Phil Maton – I can’t hear this guy’s name without thinking, “What if my Maton is already full?”
David Bednar – If I were Cashman, I would’ve told Aaron Boone this week, “If you use Devin again as the closer, you’re fired,” but I honestly don’t know if Boone can do anything to get fired. My theory is Cashman’s afraid if Boone is fired, and that doesn’t change things, then they might actually start looking at Cashman.
Blake Treinen – Sometimes I think it gets lost between what I want and what actually matters. I wouldn’t make Treinen the Dodgers’ closer, but Dave Roberts seems to want him in that role. Alex Vesia could get saves too, but he’s a lefty.
Justin Topa – Twins’ closer is: Whoever is in the direct eye line of the bullpen coach when the bullpen phone rings in the 8th to warm for the 9th. Who is more desirable than the DBags’ and Orioles’ closer.
Calvin Faucher – Seems to be the favorite in Miami for saves. Not the favorite in Miami for grills. That’s Miami Grill.
Sean Newcomb – Meet the Newcomb, same as the old boss! (If the old boss was a very iffy closer.)
JoJo Romero – There doesn’t seem to be a consensus closer in St. Louis. Could be Riley O’Brien or could be Romero, who could actually be a decent closer for the final seven weeks. You could say he’s very close to being great, or even JoJo’s at the crossroads…
SELL
Austin Riley – With trade deadlines past, this is no longer about trading. Sure, if this is a keeper league, then by all means go to the Fantasy Baseball Trade Analyzer and analyze some trades. But this is about dropping a player from your team, as in vamos’ing your baggage while yelling boo like you’re a bellhop at a haunted hotel. Austin Riley sucks; lose him in redrafts. I don’t even know if he’ll be in the top 100 overall next year; his last two years have been awful. Member we used to talk about how the Braves were ripping off their young players by signing them to long-term contracts? Who got the last laugh? “Sign me for eight years for twelve dollars? Fine, I’m only playing well in one year of those eight.”
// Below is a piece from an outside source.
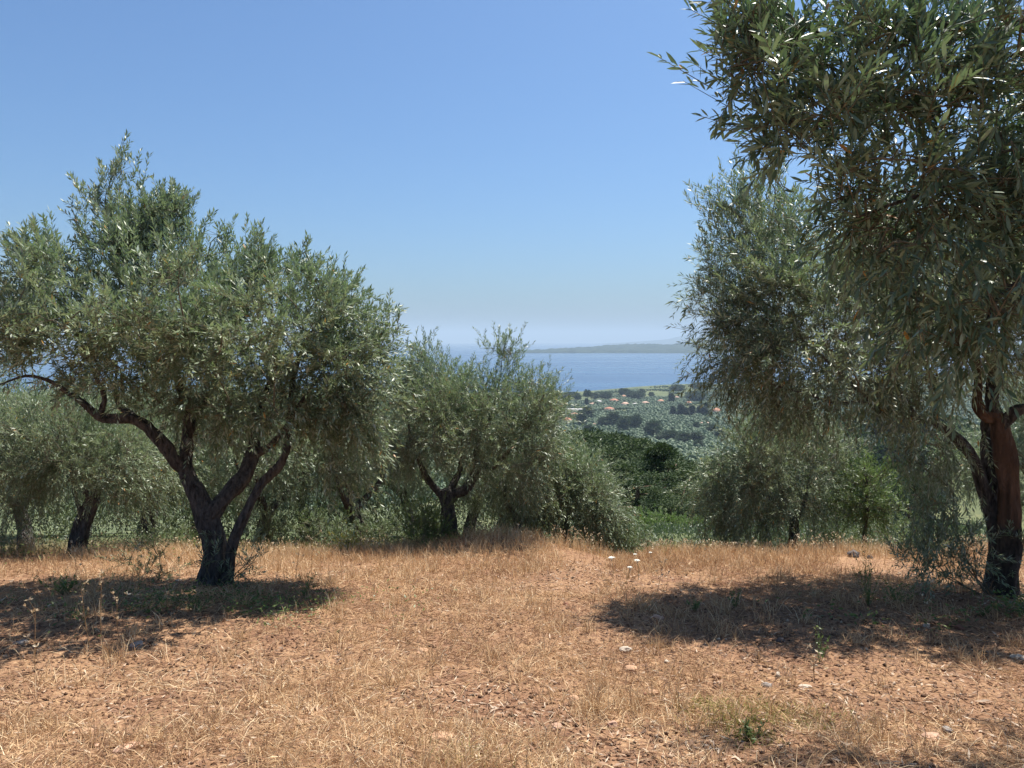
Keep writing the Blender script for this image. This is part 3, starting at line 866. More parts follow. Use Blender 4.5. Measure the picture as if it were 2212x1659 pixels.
# --- olives of the rows below the crest: three built, the rest copied
def generic_olive(seed, label):
    r = np.random.default_rng(seed)
    root = empty('olive_tree', (0, 0, 0))
    att = []
    g = Geo()
    lean = r.normal(size=2) * .12
    tp = np.array((lean[0], lean[1], .95))
    p, q = catmull([(0, 0, -.3), (0, 0, .12), tp * (.5, .5, .55) + (.05, 0, 0), tp], [.22, .16, .13, .12], .08)
    tube(g, p, q, 12, .5, seed); link('trunk', g.mesh('trunk', (0, 0, 0), True), M_BARK, root)
    for k in range(3):
        a = k * 2.1 + r.random() * .8
        e = tp + np.array((math.cos(a) * .9, math.sin(a) * .9, 1.1 + r.random() * .5))
        mdl = (tp + e) / 2 + np.array((math.cos(a) * .15, math.sin(a) * .15, -.1))
        p, q = catmull([tp - (0, 0, .06), mdl, e], [.09, .055, .015], .08)
        g = Geo(); tube(g, p, q, 8, .35, seed + k); link('limb', g.mesh('limb', (0, 0, 0), True), M_BARK, root)
        att.append(p)
    att = np.concatenate(att)
    bl = []
    for k in range(9):
        a = k * .7 + r.random(); rad = (.55 + .5 * r.random()) if k < 7 else .2
        bl.append((np.array((math.cos(a) * rad * 1.25, math.sin(a) * rad * 1.25, 1.45 + 1.25 * r.random() + (.5 if k >= 7 else 0))), np.array((.75, .75, .55))))
    gl, gt = Geo(), Geo()
    grow(r, att, bl, 140, 1900, 10, .080, .34, .16, up_low=-.9, up_top=.7, geo_leaf=gl, geo_twig=gt, leaf_w=.22, zmin=.35)
    link('branches', gt.mesh('branches'), M_TWIG, root, kind='stuff')
    link('crown', gl.mesh('crown'), M_LEAF, root, kind='stuff')
    return root
protos = [generic_olive(s, '') for s in (101, 102, 103)]
used = [False] * 3
def put_olive(k, px, d, sc, rz, label, group='olive trees of the back rows'):
    x = (px - 1106) / FPX * d
    o = protos[k] if not used[k] else copy_tree(protos[k])
    used[k] = True
    o.location = (x, d, float(height(x, d, False))); o.rotation_euler = (0, 0, rz); o.scale = (sc,) * 3
    tag(o, label, 'olive tree', group)
    return o

# the dark leaning trunk at the far left has its own shape
dL = 11.3
olive_tree('olive_tree', 'smaller olive tree with a dark leaning trunk, under the far left bough', dL,
    [('trunk', [(160, 1180, 0), (176, 1130, 0), (190, 1098, 0), (203, 1072, 0)], [40, 33, 28, 24]),
     ('limb', [(200, 1076, 0), (218, 1055, 0), (235, 1036, 0), (250, 1000, .1), (260, 950, .1)], [22, 19, 15, 10, 5]),
     ('limb', [(196, 1084, 0), (184, 1063, 0), (157, 1042, 0), (140, 1010, 0), (120, 960, 0)], [14, 12, 9, 7, 4]),
     ('limb', [(172, 1140, -.05), (173, 1111, -.08), (160, 1055, -.1), (150, 1000, -.1)], [9, 9, 8, 5])],
    [(120, 920, 110, 60, 0, 1.1), (230, 930, 90, 60, 0, 1.1), (60, 990, 90, 70, 0, 1.1), (300, 980, 80, 60, .1, 1.0), (190, 990, 100, 50, .2, 1.2), (30, 1080, 60, 60, 0, .9), (310, 1060, 60, 50, .2, .9)],
    19, 220, 2900, nleaf=10, leaf_len=.068, twig_len=.32, sigma=.15, up_low=-.8)
back = [
    (0, -110, 12.6, 1.00, .3, 'olive tree cut by the left edge of the view, behind the leaning dark trunk'),
    (1, 40, 15.5, 1.02, 1.2, 'olive tree in the second row at the far left, behind the leaning dark trunk'), (2, 300, 14.2, .98, 2.0, 'olive tree with a dark trunk seen between the leaning trunk and the big forked trunk'),
    (0, 420, 17.5, 1.05, 3.2, 'olive tree in the back row straight behind the big forked trunk'), (1, 560, 14.6, .95, 4.1, 'olive tree seen through the fork right of the big trunk'),
    (2, 660, 18.0, 1.05, 5.0, 'back row olive tree behind the slanting second stem of the big olive'), (0, 780, 15.5, .95, 5.9, 'olive tree filling the space between the big left olive and the middle olive'), (1, 880, 19.5, 1.05, .8, 'back row olive tree behind the dense green bush'),
    (2, 170, 20.0, 1.10, 1.9, None), (0, 1010, 17.0, .95, 2.7, 'olive tree straight behind the middle olive on the bank'), (1, 1120, 20.0, .80, 3.6, 'olive tree behind the slender half hidden olive'),
    
    (2, 2170, 17.0, .80, 1.1, 'olive tree in the gap behind the peeled reddish trunk'), (0, 2280, 15.0, 1.0, 2.2, 'olive tree past the right edge, behind the peeled trunk'),
    (1, -250, 16.5, 1.0, 3.0, None), (2, 2450, 17.0, 1.0, 4.0, None), (0, 300, 24.0, 1.1, 1.0, None), (1, 520, 25.0, 1.1, 2.5, None), (2, 760, 24.5, 1.1, 3.5, None)]
for k, px, d, sc, rz, lb in back:
    put_olive(k, px, d, sc, rz, lb or 'olive tree deep in the shaded rows behind, mostly hidden by nearer crowns')

# ------------------------------------------------------------------ shrubs
def shrub(px, d, w, h, n, label, mat, name='shrub', seed=0, leaf=.045, cat='shrub', group=None, base_row=None, depth=None):
    r = np.random.default_rng(seed + 400)
    x = (px - 1106) / FPX * d
    base = np.array((x, d, float(height(x, d, False))))
    root = empty(name, base)
    tag(root, label, cat, group)
    gl, gt = Geo(), Geo()
    dp = depth or w
    bl = [(base + np.array((r.uniform(-.5, .5) * w, r.uniform(-.5, .5) * dp, h * r.uniform(.3, .62))), np.array((w * .45, dp * .45, h * .38))) for _ in range(5)]
    a = base + np.stack([r.normal(size=8) * w * .15, r.normal(size=8) * w * .15, np.linspace(.0, .5, 8) * h], 1)
    grow(r, a, bl, max(12, n // 9), n, 9, leaf, min(.2, h * .45), .09, up_top=.8, up_low=.4, geo_leaf=gl, geo_twig=gt, leaf_w=.3, zmin=base[2] - .05)
    link('stems', gt.mesh('stems', base), M_TWIG, root, kind='stuff')
    link('foliage', gl.mesh('foliage', base), mat, root, kind='stuff')
    return root
g = Geo(); r_ = np.random.default_rng(440)
nb = 680
ux = r_.uniform(-.62, .62, nb); uy = r_.uniform(14.5, 25, nb)
low = ux > .07
gapc = (ux > .13) & (ux < .26)
hb = np.where(low, np.where(gapc, r_.uniform(.08, .2, nb), r_.uniform(.15, .40, nb)), r_.uniform(.8, 1.9, nb)); m_ = 70
ux = ux * uy
ii = np.repeat(np.arange(nb), m_)
q = unit(r_.normal(size=(nb * m_, 3))) * (r_.random(nb * m_) ** .4)[:, None]
O = np.stack([ux[ii] + q[:, 0] * .7, uy[ii] + q[:, 1] * .7, height(ux, uy, False)[ii] + hb[ii] * (.5 + .55 * q[:, 2])], 1)
leaves(g, O, q * .6 + (0, 0, .7) + r_.normal(size=q.shape) * .5, q + (0, 0, .8) + r_.normal(size=q.shape) * .5, .10, .03, np.clip(.5 * r_.random(nb)[ii] + .4 * r_.random(nb * m_), 0, 1))
o = link('undergrowth', g.mesh('undergrowth'), M_SCRUB, kind='stuff'); o['label'] = 'tangled grey green scrub between the back rows of olives'
dK = 10.9
shrub(905, dK, .52, .62, 420, 'dense green bush left of the middle olive trunk', M_GREEN, 'bush', 1, .04, 'bush')
shrub(700, 12.9, .75, .75, 330, 'grey green shrub below the drooping right side of the big olive', M_SHRUB, seed=2)
shrub(800, 13.2, .7, .72, 330, 'grey green shrub between the big olive and the dense green bush', M_SHRUB, seed=3)
shrub(610, 13.4, .7, .8, 300, 'leafy shrub behind the slanting second stem of the big olive', M_SHRUB, seed=4)
shrub(360, 12.2, .6, .5, 220, 'low shrub in the grass left of the big forked trunk', M_SHRUB, seed=5)
shrub(1345, 12.3, .52, .42, 240, 'low shrub under the weeping olive at the left end of the gap', M_SHRUB, seed=6)
shrub(1995, 10.6, .42, .34, 200, 'grey thistly shrub left of the hanging shoots of the peeled olive', M_SHRUB, seed=7)
shrub(1935, 12.6, .7, .55, 280, 'greyish shrub right of the slim young tree', M_SHRUB, seed=8)
shrub(1800, 12.8, .6, .5, 240, 'leafy shrub left of the slim young tree', M_SHRUB, seed=9)
shrub(1412, 24, 1.5, .6, 420, 'bright green bush in the gap, left of its middle', M_GREEN, 'bush', 10, .09, 'bush')
shrub(1475, 26, 1.6, .5, 420, 'bright green bush in the gap, next to the grey weeping olive', M_GREEN, 'bush', 11, .09, 'bush')
shrub(320, 8.6, .5, .5, 110, 'thin wispy green weed bush left of the big forked trunk', M_SHRUB, 'weed_bush', 12, .035, 'weed')
dY = 11.0
shrub(757, dY, .36, .15, 110, 'low clump of yellow flowers left of the dense green bush', M_YELLOW, 'flower_clump', 13, .03, 'flowers')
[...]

Lawrence Butler – I traded Butler away in one league about three weeks ago. You might be thinking, “Grey, how do you stay so prescient? What is your secret? Witchcraft?” Well, see, the thing is, I traded him for Michael Busch, who is one of the few guys who’s been worse over the last month. So, you can drop Butler (and Busch) in most shallower mixed leagues. Of course, if this was a keeper league, I wouldn’t trade Lawrence Butler for Fritos feet cologne, but I would go to the Fantasy Baseball Trade Analyzer and analyze some trades.